Task goal> Collect from the data below each line with "script".

Records shown>
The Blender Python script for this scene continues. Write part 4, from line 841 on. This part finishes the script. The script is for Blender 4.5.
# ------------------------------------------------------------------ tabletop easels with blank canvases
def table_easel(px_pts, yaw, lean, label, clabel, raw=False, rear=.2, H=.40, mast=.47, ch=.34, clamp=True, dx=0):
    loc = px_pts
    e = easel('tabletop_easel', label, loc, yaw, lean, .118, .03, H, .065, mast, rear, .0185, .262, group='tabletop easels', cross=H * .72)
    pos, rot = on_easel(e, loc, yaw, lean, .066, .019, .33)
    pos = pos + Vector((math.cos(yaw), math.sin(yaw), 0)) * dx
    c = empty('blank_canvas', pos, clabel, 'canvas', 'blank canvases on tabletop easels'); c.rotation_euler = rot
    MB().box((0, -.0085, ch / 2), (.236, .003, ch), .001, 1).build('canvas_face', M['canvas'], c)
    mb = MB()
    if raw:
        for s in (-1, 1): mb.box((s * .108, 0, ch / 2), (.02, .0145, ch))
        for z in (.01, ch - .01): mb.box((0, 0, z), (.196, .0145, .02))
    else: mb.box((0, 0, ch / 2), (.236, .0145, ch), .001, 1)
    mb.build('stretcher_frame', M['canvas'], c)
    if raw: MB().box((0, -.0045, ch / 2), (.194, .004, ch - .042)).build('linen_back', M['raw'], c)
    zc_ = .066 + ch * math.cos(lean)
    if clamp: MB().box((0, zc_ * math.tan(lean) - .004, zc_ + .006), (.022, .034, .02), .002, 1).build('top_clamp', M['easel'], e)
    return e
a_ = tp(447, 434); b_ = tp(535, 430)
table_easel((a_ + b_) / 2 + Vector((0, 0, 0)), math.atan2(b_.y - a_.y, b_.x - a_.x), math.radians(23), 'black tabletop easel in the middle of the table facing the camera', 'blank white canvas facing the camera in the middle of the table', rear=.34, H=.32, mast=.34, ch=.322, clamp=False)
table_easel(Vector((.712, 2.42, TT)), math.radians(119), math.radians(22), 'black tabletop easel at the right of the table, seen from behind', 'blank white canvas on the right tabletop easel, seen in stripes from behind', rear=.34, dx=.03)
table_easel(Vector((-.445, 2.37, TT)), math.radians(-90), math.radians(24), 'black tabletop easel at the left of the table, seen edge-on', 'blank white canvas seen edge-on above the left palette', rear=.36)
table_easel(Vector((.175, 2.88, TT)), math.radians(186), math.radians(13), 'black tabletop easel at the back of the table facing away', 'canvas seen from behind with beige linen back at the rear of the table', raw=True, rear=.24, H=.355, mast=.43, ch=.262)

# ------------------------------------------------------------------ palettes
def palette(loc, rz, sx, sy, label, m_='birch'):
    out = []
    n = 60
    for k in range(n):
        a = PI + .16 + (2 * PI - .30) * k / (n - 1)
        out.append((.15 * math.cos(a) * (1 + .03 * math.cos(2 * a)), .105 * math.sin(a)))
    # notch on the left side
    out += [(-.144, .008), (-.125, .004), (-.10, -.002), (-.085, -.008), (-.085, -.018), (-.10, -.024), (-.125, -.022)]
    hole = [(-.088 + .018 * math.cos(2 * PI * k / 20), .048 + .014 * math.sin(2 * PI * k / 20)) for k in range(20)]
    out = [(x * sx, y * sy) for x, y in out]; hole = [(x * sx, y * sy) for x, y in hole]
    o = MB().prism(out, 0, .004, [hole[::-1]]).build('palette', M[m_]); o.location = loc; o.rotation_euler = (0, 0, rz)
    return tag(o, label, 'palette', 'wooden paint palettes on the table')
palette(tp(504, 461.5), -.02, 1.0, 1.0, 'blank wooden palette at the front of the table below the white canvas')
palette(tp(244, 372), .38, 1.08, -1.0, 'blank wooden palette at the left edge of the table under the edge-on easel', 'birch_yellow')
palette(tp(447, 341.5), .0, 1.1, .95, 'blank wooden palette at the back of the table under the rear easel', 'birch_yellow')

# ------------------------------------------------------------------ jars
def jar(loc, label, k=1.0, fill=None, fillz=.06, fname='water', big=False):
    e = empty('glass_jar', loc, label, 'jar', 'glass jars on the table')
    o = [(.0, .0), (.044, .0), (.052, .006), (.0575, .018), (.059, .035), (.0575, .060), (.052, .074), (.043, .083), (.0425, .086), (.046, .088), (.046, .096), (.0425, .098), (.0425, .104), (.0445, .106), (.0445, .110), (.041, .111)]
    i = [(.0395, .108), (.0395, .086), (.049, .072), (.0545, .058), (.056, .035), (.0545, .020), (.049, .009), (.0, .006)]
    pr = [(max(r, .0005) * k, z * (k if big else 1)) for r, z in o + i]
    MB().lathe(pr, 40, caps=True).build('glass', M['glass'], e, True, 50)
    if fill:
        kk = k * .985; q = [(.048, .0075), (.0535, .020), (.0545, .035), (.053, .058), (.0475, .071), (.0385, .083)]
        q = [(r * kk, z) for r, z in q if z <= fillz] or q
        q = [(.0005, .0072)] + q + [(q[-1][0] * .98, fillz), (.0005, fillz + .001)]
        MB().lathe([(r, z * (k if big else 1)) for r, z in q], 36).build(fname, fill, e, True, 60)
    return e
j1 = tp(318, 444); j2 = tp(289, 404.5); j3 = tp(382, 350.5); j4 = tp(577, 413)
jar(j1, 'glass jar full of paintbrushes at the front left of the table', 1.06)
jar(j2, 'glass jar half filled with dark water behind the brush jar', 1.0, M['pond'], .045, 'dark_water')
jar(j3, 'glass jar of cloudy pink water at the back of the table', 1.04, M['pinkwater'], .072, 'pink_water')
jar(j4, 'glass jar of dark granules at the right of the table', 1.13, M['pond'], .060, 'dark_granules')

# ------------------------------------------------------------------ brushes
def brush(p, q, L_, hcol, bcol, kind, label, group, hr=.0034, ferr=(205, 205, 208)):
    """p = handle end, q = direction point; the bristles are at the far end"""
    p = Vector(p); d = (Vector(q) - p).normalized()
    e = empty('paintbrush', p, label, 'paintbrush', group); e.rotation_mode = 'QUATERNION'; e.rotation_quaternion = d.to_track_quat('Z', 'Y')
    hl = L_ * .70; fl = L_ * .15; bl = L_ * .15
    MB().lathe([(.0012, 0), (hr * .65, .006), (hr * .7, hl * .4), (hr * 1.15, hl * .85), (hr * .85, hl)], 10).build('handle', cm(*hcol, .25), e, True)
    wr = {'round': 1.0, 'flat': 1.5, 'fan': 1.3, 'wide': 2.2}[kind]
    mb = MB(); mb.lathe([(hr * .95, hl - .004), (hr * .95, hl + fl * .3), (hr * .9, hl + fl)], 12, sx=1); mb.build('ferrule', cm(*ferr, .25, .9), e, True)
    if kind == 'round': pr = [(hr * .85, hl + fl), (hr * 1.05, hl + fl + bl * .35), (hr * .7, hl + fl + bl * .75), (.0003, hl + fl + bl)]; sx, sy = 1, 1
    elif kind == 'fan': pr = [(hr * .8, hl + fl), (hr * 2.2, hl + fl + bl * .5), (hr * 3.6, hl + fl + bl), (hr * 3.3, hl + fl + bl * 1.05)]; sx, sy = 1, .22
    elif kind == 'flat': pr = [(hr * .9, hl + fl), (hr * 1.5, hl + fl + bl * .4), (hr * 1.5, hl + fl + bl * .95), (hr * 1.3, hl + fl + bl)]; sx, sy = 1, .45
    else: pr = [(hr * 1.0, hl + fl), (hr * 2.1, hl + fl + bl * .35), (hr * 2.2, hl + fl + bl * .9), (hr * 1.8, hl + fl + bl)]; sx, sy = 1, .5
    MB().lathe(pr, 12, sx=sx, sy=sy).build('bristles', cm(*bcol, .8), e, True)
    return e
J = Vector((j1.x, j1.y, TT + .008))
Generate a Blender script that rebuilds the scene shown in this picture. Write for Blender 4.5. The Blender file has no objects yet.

Right answer>
The Blender Python script for this scene continues. Write part 4, from line 841 on. This part finishes the script. The script is for Blender 4.5.
Generate a Blender script that rebuilds the scene shown in this picture. Write for Blender 4.5. The Blender file has no objects yet.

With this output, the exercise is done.